Tuesday, July 02, 2013

Birmingham Public Library to Present Program Featuring Muslim Journeys Bookshelf Collection from NEH, ALA

Birmingham Public Library will present Journeys Through Islamic History and Religion, a free program for public audiences featuring some of the resources in the Bridging Cultures Bookshelf: Muslim Journeys, a collection of materials from the National Endowment for the Humanities (NEH) and the American Library Association (ALA). Journeys Through Islamic History and Religion features Dr. Walter Ward, Assistant Professor of History, UAB. The program will be held on Monday, July 8, 6:30 p.m., at Avondale Library, 509 40th Street South. The program aims to familiarize public audiences in the United States with the people, places, history, faith and cultures of Muslims in the United States and around the world. The Springville Road Library will be screening one of the documentaries from the collection, Prince among Slaves, Sunday, July 7, at 3:00 p.m. The Springville Road Library is located at 1224 Springville Road. The Birmingham Museum of Art will present an Artbreak, Tuesday, July 9, at noon. Museum curators will explore a variety of Islamic art pieces currently on exhibit at the Museum. For more information about the Artbreak check the Birmingham Museum of Art website at http://www.artsbma.org/events/artbreaks.

The Muslim Journeys Bookshelf includes the following titles, organized by theme:

American Stories
  •  A Quiet Revolution by Leila Ahmed
  •  Prince Among Slaves by Terry Alford
  • The Columbia Sourcebook of Muslims in the United States, edited by Edward E. Curtis IV
  • Acts of Faith by Eboo Patel
  • The Butterfly Mosque: A Young American Woman’s Journey to Love and Islam by G. Willow Wilson

Connected Histories
  • The House of Wisdom: How Arabic Science Saved Ancient Knowledge and Gave Us the Renaissance by Jim Al-Khalili
  • In an Antique Land by Amitav Ghosh
  • When Asia Was the World: Traveling Merchants, Scholars, Warriors, and Monks Who Created the “Riches of the East” by Stewart Gordon
  • Leo Africanus by Amin Maalouf, translated by Peter Sluglett
  • The Ornament of the World by Maria Rosa Menocal

Literary Reflections
  • Minaret by Leila Aboulela
  • The Arabian Nights (anonymous), edited by Muhsin Mahdi, translated by Husain Haddawy
  • The Conference of the Birds by Farid al-Din Attar, translated by Dick Davis and Afkham Darbandi
  • Dreams of Trespass by Fatima Mernissi
  • Snow by Orhan Pamuk, translated by Maureen Freely

Pathways of Faith
  • Muhammad: A Very Short Introduction by Jonathan A. C. Brown
  • The Story of the Qur’an: Its History and Place in Muslim Life by Ingrid Mattson
  • The Children of Abraham: Judaism, Christianity, Islam by F. E. Peters
  • The Art of Hajj by Venetia Porter
  • Rumi: Poet and Mystic, edited and translated by Reynold A. Nicholson

Points of View
  • In the Country of Men by Hisham Matar
  • Dreams of Trespass by Fatima Mernissi
  • Persepolis: The Story of a Childhood by Marjane Satrapi
  • House of Stone by Anthony Shadid
  • Broken Verses by Kamila Shamsie

Art Architecture and Film
  • The Art of Hajj by Venetia Porter
  • Islamic Arts by Jonathan Bloom and Sheila Blair
  • Islamic Art Spots (short films designed, written, and presented by D. Fairchild Ruggles, developed especially for the Muslim Journeys Bookshelf, to come in January 2013)
  • Islamic Art: Mirror of the Invisible World (2011)
  • Prince Among Slaves (2007)
  • Koran by Heart (2011)

For information about these new materials, please visit www.bplonline.org or contact Sandi Lee, 205-226-7342 or slee@bham.lib.al.us.

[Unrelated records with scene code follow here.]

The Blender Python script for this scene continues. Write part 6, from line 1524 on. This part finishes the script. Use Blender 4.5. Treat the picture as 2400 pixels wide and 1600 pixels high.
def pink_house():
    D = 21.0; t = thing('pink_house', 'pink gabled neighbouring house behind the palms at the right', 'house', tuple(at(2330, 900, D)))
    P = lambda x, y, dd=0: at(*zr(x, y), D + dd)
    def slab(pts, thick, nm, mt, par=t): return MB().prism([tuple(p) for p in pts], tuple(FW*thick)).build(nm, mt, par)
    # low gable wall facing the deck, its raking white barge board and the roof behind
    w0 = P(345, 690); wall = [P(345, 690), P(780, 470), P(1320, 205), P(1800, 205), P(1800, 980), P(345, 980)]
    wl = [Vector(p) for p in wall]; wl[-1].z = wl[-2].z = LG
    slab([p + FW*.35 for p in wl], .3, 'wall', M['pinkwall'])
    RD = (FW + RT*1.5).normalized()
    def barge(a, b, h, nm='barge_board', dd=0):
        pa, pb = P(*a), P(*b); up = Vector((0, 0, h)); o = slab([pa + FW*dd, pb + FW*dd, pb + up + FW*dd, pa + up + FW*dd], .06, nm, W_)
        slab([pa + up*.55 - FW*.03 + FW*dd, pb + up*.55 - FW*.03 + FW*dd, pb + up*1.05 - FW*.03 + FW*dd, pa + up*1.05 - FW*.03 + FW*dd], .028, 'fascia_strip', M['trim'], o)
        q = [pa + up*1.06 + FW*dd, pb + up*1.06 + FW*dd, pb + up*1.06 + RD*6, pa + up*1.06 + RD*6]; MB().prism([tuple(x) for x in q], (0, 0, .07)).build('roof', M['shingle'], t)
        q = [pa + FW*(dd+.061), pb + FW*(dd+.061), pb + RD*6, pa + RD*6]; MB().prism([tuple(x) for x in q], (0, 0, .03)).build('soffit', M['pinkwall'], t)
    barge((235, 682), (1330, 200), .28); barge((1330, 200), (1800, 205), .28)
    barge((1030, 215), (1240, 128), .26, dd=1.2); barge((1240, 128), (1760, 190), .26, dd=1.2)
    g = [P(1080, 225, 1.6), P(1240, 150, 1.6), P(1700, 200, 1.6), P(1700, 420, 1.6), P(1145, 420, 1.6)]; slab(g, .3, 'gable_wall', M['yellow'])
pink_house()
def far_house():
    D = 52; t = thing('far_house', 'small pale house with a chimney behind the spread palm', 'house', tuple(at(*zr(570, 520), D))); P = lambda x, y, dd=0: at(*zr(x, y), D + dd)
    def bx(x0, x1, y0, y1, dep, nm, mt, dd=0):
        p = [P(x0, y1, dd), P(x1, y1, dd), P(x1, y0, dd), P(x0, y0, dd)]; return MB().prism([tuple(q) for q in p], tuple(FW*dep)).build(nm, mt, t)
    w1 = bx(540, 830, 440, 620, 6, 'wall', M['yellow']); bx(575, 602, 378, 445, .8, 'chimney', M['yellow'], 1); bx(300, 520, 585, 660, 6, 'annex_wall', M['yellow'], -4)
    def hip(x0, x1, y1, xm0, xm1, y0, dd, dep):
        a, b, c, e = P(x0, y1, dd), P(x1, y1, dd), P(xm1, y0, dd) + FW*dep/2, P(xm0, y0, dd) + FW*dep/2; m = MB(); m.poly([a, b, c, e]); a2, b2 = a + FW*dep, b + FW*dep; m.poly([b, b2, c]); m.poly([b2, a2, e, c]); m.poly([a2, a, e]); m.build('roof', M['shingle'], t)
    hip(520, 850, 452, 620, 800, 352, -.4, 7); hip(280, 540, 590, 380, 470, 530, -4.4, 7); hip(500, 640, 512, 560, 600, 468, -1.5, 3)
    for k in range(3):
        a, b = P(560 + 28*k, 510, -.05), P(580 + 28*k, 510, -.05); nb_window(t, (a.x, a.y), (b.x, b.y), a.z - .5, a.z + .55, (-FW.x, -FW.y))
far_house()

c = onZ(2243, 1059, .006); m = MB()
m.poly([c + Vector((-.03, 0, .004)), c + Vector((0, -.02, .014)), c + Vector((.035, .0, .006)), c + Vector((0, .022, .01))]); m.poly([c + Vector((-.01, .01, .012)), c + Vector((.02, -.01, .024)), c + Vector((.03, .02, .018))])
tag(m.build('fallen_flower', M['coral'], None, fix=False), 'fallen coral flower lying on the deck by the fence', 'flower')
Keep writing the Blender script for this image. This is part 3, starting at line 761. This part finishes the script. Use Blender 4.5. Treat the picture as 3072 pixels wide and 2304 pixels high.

The Bridging Cultures Bookshelf: Muslim Journeys is a project of the National Endowment for the Humanities, conducted in cooperation with the American Library Association. Major support for the Muslim Journeys Bookshelf was provided by a grant from Carnegie Corporation of New York. Additional support for the arts and media components was provided by the Doris Duke Foundation for Islamic Art.

2 comments:

Anonymous said...

Will the generous Quran be available? People need to have access to this "holy" book so they can see for themselves what Islam teaches.

Melinda Shelton said...

The Qur'an is available to the public at our Birmingham Public branches and at the Central location too. Thank you for your question and I hope we will see you at one of the programs.